Make an exact copy of the data below, leaving out every picture.
----------------------------------------
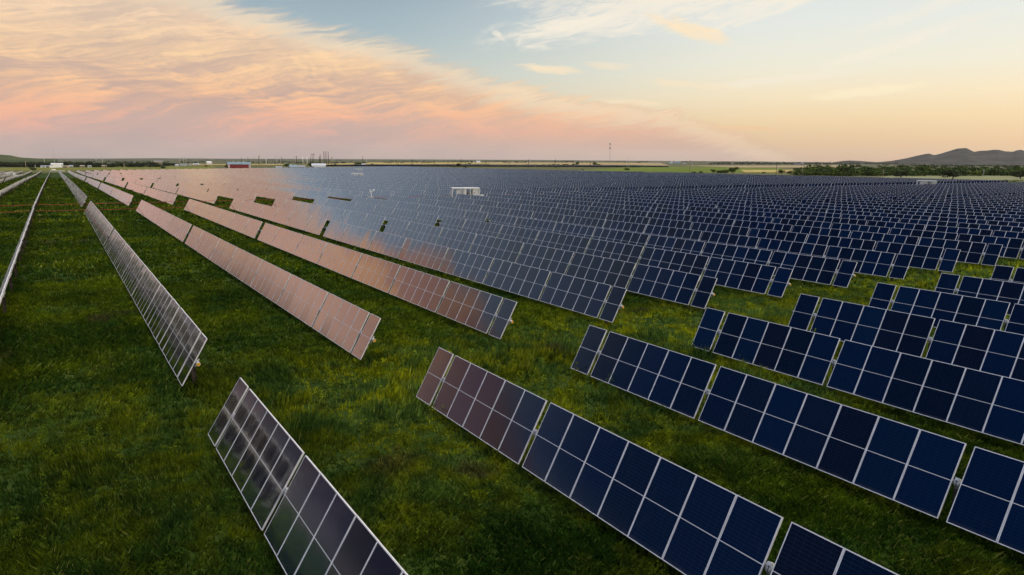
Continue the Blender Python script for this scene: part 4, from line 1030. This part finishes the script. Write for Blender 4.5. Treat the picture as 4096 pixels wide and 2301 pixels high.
# ------------------------------------------------------------------ power skids, weather stations, vehicle
def skid(x, y, label, turn=0.):
    z = gz(x, y); root = thing('inverter_skid', label, 'inverter station', (x, y, z), (0, 0, turn), 'white inverter stations between the panel rows')
    Lx, Ly, H = 6.2, 2.4, 3.05
    mb = MB(); mb.box((0, 0, .25), (Lx, Ly, .5), M_GREYP); link('base', mb.mesh('base'), root)
    for sx in (-1, -.3, .32, 1):
        for sy in (-1, 1):
            mb = MB(); mb.box((sx*(Lx/2-.07), sy*(Ly/2-.07), H/2+.25), (.14, .14, H-.5), M_WHITE); link('frame_post', mb.mesh('frame_post'), root)
    mb = MB(); mb.box((0, 0, H), (Lx, Ly, .10), M_WHITE); mb.box((0, -Ly/2+.05, H-.12), (Lx, .1, .14), M_WHITE); mb.box((0, Ly/2-.05, H-.12), (Lx, .1, .14), M_WHITE); link('canopy', mb.mesh('canopy'), root)
    mb = MB()
    for s in (-1, 1): mb.tube((-Lx/2+.2, s*(Ly/2-.07), .6), (-Lx/2*.36, s*(Ly/2-.07), H-.2), .04, .04, M_WHITE, 6)
    link('brace', mb.mesh('brace'), root)
    cab = [(-1.55, 1.0, 2.1, M_WHITE), (-.15, .7, 2.35, M_WHITE), (2.25, 1.35, 2.3, M_WHITE)]
    for i, (cx, wd, h, m) in enumerate(cab):
        mb = MB(); mb.box((cx, -.1, .5+h/2), (wd, 1.5, h), m); c = link('cabinet', mb.mesh('cabinet'), root)
        mb = MB()
        for k in range(7): mb.box((cx, -.87, .9+k*.09), (wd*.6, .02, .035), M_GREYP)
        link('vent_grille', mb.mesh('vent_grille'), c)
        if i == 2:
            mb = MB(); mb.tube((cx-.25, -.85, 1.95), (cx-.25, -.875, 1.95), .13, .13, M_MAGENTA, 12); link('round_mark', mb.mesh('round_mark'), c)
            mb = MB()
            for k in range(3): mb.box((cx-.05+.04*(k == 1), -.865, 1.15+k*.11), (.5-.1*(k == 1), .02, .06), M_ORANGE)
            mb.box((cx-.28, -.866, 1.26), (.07, .02, .28), M_ORANGE); link('orange_mark', mb.mesh('orange_mark'), c)
    mb = MB(); mb.box((.95, .1, 1.35), (1.0, 1.4, 1.7), M_GREYP)
    for k in range(8): mb.box((.52+k*.12, -.68, 1.35), (.04, .14, 1.4), M_GALV)
    link('transformer', mb.mesh('transformer'), root)
    mb = MB(); mb.box((-.85, .1, 1.25), (.5, 1.2, 1.5), M_GREYP); link('transformer', mb.mesh('transformer'), root)
    for k in range(2):
        mb = MB(); mb.box((3.8+k*.95, -.2, 1.15), (.8, .5, .75), M_WHITE); mb.tube((3.8+k*.95, -.2, -.2), (3.8+k*.95, -.2, .8), .05, .05, M_GALV, 6); link('side_box', mb.mesh('side_box'), root)
def dirpt(px, y):
    d = ray(px, 640); return d[0]/d[1]*y, y
x, y = dirpt(1860, 140.5); skid(x, y, 'white open-framed inverter station with orange mark, nearest, at picture centre', -.35)
x, y = dirpt(3716, 140.5); skid(x, y, 'white open-framed inverter station standing out at the far right', -.9)
x, y = dirpt(1428, 368); skid(x, y, 'small far white inverter station, lower of the two left of centre', -.35)
x, y = dirpt(1434, 597); skid(x, y, 'smallest white inverter station, upper of the two left of centre', -.35)
x, y = dirpt(33, 597); skid(x, y, 'white inverter station between the rows at the left picture edge', 0)
def weather(px, y, label, big=True):
    x, y = dirpt(px, y); root = thing('weather_station', label, 'weather station', (x, y, gz(x, y)), (0, 0, -.3))
    mb = MB(); mb.box((0, 0, .9), (.95 if big else .9, .6, 1.1), M_WHITE); mb.box((0, 0, .1), (1.0, .7, .5), M_GREYP); link('cabinet', mb.mesh('cabinet'), root)
    mb = MB(); mb.box((0, 0, 1.55), (1.2, .9, .05), M_GALV); link('shelf', mb.mesh('shelf'), root)
    if big:
        mb = MB(); mb.tube((.08, 0, 1.45), (-.06, 0, 2.95), .09, .06, M_WHITE, 8); link('mast', mb.mesh('mast'), root)
        mb = MB(); mb.box((-.15, 0, 2.85), (.26, .2, .3), M_WHITE); mb.tube((-.1, 0, 2.6), (.55, 0, 2.75), .04, .04, M_WHITE, 6); mb.tube((.55, 0, 2.7), (.6, 0, 3.05), .12, .12, M_WHITE, 8); link('sensor', mb.mesh('sensor'), root)
    else:
        for s in (-.42, .42):
            mb = MB(); mb.tube((s, 0, 1.45), (s, 0, 2.6 if s < 0 else 3.1), .025, .025, M_POST, 6); mb.box((s, 0, 2.55), (.2, .2, .06), M_POST); link('rod', mb.mesh('rod'), root)
weather(1480, 139.5, 'white weather station with sensor mast, left of centre among blue panels', True)
weather(1738, 139.5, 'small grey equipment box with two thin rods, left of the nearest inverter station', False)
def truck():
    x, y, z = at(214, 682); root = thing('pickup_truck', 'white pickup truck parked at the far end of the panel rows', 'vehicle', (x, y, z+.12), (0, 0, .9))
    mb = MB(); mb.box((0, 0, .75), (5.2, 1.9, .6), M_WHITE); mb.box((1.9, 0, 1.0), (1.2, 1.8, .2), M_WHITE); mb.box((-1.7, .9, 1.15), (1.8, .08, .3), M_WHITE); mb.box((-1.7, -.9, 1.15), (1.8, .08, .3), M_WHITE); link('body', mb.mesh('body'), root)
    mb = MB(); mb.box((.2, 0, 1.35), (2.1, 1.7, .65), M_WHITE); mb.box((.2, 0, 1.40), (1.8, 1.74, .42), M_GLASSW); mb.box((.2, 0, 1.40), (2.14, 1.5, .42), M_GLASSW); link('cab', mb.mesh('cab'), root)
    for sx in (-1.6, 1.6):
        for sy in (-.9, .9): mb = MB(); mb.tube((sx, sy-.12, .38), (sx, sy+.12, .38), .38, .38, M_RUB, 14); link('wheel', mb.mesh('wheel'), root)
truck()
def pad():
    a, b, c, d = [at(*p) for p in ((196, 685.2), (262, 685.6), (258, 683.4), (204, 683))]
    V_ = np.array([(p[0], p[1], p[2]+.08) for p in (a, b, c, d)])
    struct('gravel_pad', npmesh('gravel_pad', V_, np.array([[0, 1, 2, 3]]), [mat('pale_gravel', speckled((.38, .35, .3), (.5, .47, .42), .4, obj=True), .95)]))
pad()

# ------------------------------------------------------------------ haze
def haze():
    mb = MB(); m = bpy.data.materials.new('haze'); m.use_nodes = True; t = NT(m.node_tree)
    v = t.n('ShaderNodeVolumePrincipled'); v.inputs['Density'].default_value = 1.4e-5; v.inputs['Color'].default_value = (.9, .9, .95, 1)
    v.inputs['Anisotropy'].default_value = .2
    o = t.n('ShaderNodeOutputMaterial'); t.t.links.new(v.outputs[0], o.inputs['Volume'])
    mb.box((0, 0, 60), (32000, 32000, 460), m); ob = struct('haze', mb.mesh('haze'), 'stuff', 'thin pale evening haze over the far plain', 'haze')
haze()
----------------------------------------
> **Exercise response**:
Continue the Blender Python script for this scene: part 4, from line 1030. This part finishes the script. Write for Blender 4.5. Treat the picture as 4096 pixels wide and 2301 pixels high.
# ------------------------------------------------------------------ power skids, weather stations, vehicle
def skid(x, y, label, turn=0.):
    z = gz(x, y); root = thing('inverter_skid', label, 'inverter station', (x, y, z), (0, 0, turn), 'white inverter stations between the panel rows')
    Lx, Ly, H = 6.2, 2.4, 3.05
    mb = MB(); mb.box((0, 0, .25), (Lx, Ly, .5), M_GREYP); link('base', mb.mesh('base'), root)
    for sx in (-1, -.3, .32, 1):
        for sy in (-1, 1):
            mb = MB(); mb.box((sx*(Lx/2-.07), sy*(Ly/2-.07), H/2+.25), (.14, .14, H-.5), M_WHITE); link('frame_post', mb.mesh('frame_post'), root)
    mb = MB(); mb.box((0, 0, H), (Lx, Ly, .10), M_WHITE); mb.box((0, -Ly/2+.05, H-.12), (Lx, .1, .14), M_WHITE); mb.box((0, Ly/2-.05, H-.12), (Lx, .1, .14), M_WHITE); link('canopy', mb.mesh('canopy'), root)
    mb = MB()
    for s in (-1, 1): mb.tube((-Lx/2+.2, s*(Ly/2-.07), .6), (-Lx/2*.36, s*(Ly/2-.07), H-.2), .04, .04, M_WHITE, 6)
    link('brace', mb.mesh('brace'), root)
    cab = [(-1.55, 1.0, 2.1, M_WHITE), (-.15, .7, 2.35, M_WHITE), (2.25, 1.35, 2.3, M_WHITE)]
    for i, (cx, wd, h, m) in enumerate(cab):
        mb = MB(); mb.box((cx, -.1, .5+h/2), (wd, 1.5, h), m); c = link('cabinet', mb.mesh('cabinet'), root)
        mb = MB()
        for k in range(7): mb.box((cx, -.87, .9+k*.09), (wd*.6, .02, .035), M_GREYP)
        link('vent_grille', mb.mesh('vent_grille'), c)
        if i == 2:
            mb = MB(); mb.tube((cx-.25, -.85, 1.95), (cx-.25, -.875, 1.95), .13, .13, M_MAGENTA, 12); link('round_mark', mb.mesh('round_mark'), c)
            mb = MB()
            for k in range(3): mb.box((cx-.05+.04*(k == 1), -.865, 1.15+k*.11), (.5-.1*(k == 1), .02, .06), M_ORANGE)
            mb.box((cx-.28, -.866, 1.26), (.07, .02, .28), M_ORANGE); link('orange_mark', mb.mesh('orange_mark'), c)
    mb = MB(); mb.box((.95, .1, 1.35), (1.0, 1.4, 1.7), M_GREYP)
    for k in range(8): mb.box((.52+k*.12, -.68, 1.35), (.04, .14, 1.4), M_GALV)
    link('transformer', mb.mesh('transformer'), root)
    mb = MB(); mb.box((-.85, .1, 1.25), (.5, 1.2, 1.5), M_GREYP); link('transformer', mb.mesh('transformer'), root)
    for k in range(2):
        mb = MB(); mb.box((3.8+k*.95, -.2, 1.15), (.8, .5, .75), M_WHITE); mb.tube((3.8+k*.95, -.2, -.2), (3.8+k*.95, -.2, .8), .05, .05, M_GALV, 6); link('side_box', mb.mesh('side_box'), root)
def dirpt(px, y):
    d = ray(px, 640); return d[0]/d[1]*y, y
x, y = dirpt(1860, 140.5); skid(x, y, 'white open-framed inverter station with orange mark, nearest, at picture centre', -.35)
x, y = dirpt(3716, 140.5); skid(x, y, 'white open-framed inverter station standing out at the far right', -.9)
x, y = dirpt(1428, 368); skid(x, y, 'small far white inverter station, lower of the two left of centre', -.35)
x, y = dirpt(1434, 597); skid(x, y, 'smallest white inverter station, upper of the two left of centre', -.35)
x, y = dirpt(33, 597); skid(x, y, 'white inverter station between the rows at the left picture edge', 0)
def weather(px, y, label, big=True):
    x, y = dirpt(px, y); root = thing('weather_station', label, 'weather station', (x, y, gz(x, y)), (0, 0, -.3))
    mb = MB(); mb.box((0, 0, .9), (.95 if big else .9, .6, 1.1), M_WHITE); mb.box((0, 0, .1), (1.0, .7, .5), M_GREYP); link('cabinet', mb.mesh('cabinet'), root)
    mb = MB(); mb.box((0, 0, 1.55), (1.2, .9, .05), M_GALV); link('shelf', mb.mesh('shelf'), root)
    if big:
        mb = MB(); mb.tube((.08, 0, 1.45), (-.06, 0, 2.95), .09, .06, M_WHITE, 8); link('mast', mb.mesh('mast'), root)
        mb = MB(); mb.box((-.15, 0, 2.85), (.26, .2, .3), M_WHITE); mb.tube((-.1, 0, 2.6), (.55, 0, 2.75), .04, .04, M_WHITE, 6); mb.tube((.55, 0, 2.7), (.6, 0, 3.05), .12, .12, M_WHITE, 8); link('sensor', mb.mesh('sensor'), root)
    else:
        for s in (-.42, .42):
            mb = MB(); mb.tube((s, 0, 1.45), (s, 0, 2.6 if s < 0 else 3.1), .025, .025, M_POST, 6); mb.box((s, 0, 2.55), (.2, .2, .06), M_POST); link('rod', mb.mesh('rod'), root)
weather(1480, 139.5, 'white weather station with sensor mast, left of centre among blue panels', True)
weather(1738, 139.5, 'small grey equipment box with two thin rods, left of the nearest inverter station', False)
def truck():
    x, y, z = at(214, 682); root = thing('pickup_truck', 'white pickup truck parked at the far end of the panel rows', 'vehicle', (x, y, z+.12), (0, 0, .9))
    mb = MB(); mb.box((0, 0, .75), (5.2, 1.9, .6), M_WHITE); mb.box((1.9, 0, 1.0), (1.2, 1.8, .2), M_WHITE); mb.box((-1.7, .9, 1.15), (1.8, .08, .3), M_WHITE); mb.box((-1.7, -.9, 1.15), (1.8, .08, .3), M_WHITE); link('body', mb.mesh('body'), root)
    mb = MB(); mb.box((.2, 0, 1.35), (2.1, 1.7, .65), M_WHITE); mb.box((.2, 0, 1.40), (1.8, 1.74, .42), M_GLASSW); mb.box((.2, 0, 1.40), (2.14, 1.5, .42), M_GLASSW); link('cab', mb.mesh('cab'), root)
    for sx in (-1.6, 1.6):
        for sy in (-.9, .9): mb = MB(); mb.tube((sx, sy-.12, .38), (sx, sy+.12, .38), .38, .38, M_RUB, 14); link('wheel', mb.mesh('wheel'), root)
truck()
def pad():
    a, b, c, d = [at(*p) for p in ((196, 685.2), (262, 685.6), (258, 683.4), (204, 683))]
    V_ = np.array([(p[0], p[1], p[2]+.08) for p in (a, b, c, d)])
    struct('gravel_pad', npmesh('gravel_pad', V_, np.array([[0, 1, 2, 3]]), [mat('pale_gravel', speckled((.38, .35, .3), (.5, .47, .42), .4, obj=True), .95)]))
pad()

# ------------------------------------------------------------------ haze
def haze():
    mb = MB(); m = bpy.data.materials.new('haze'); m.use_nodes = True; t = NT(m.node_tree)
    v = t.n('ShaderNodeVolumePrincipled'); v.inputs['Density'].default_value = 1.4e-5; v.inputs['Color'].default_value = (.9, .9, .95, 1)
    v.inputs['Anisotropy'].default_value = .2
    o = t.n('ShaderNodeOutputMaterial'); t.t.links.new(v.outputs[0], o.inputs['Volume'])
    mb.box((0, 0, 60), (32000, 32000, 460), m); ob = struct('haze', mb.mesh('haze'), 'stuff', 'thin pale evening haze over the far plain', 'haze')
haze()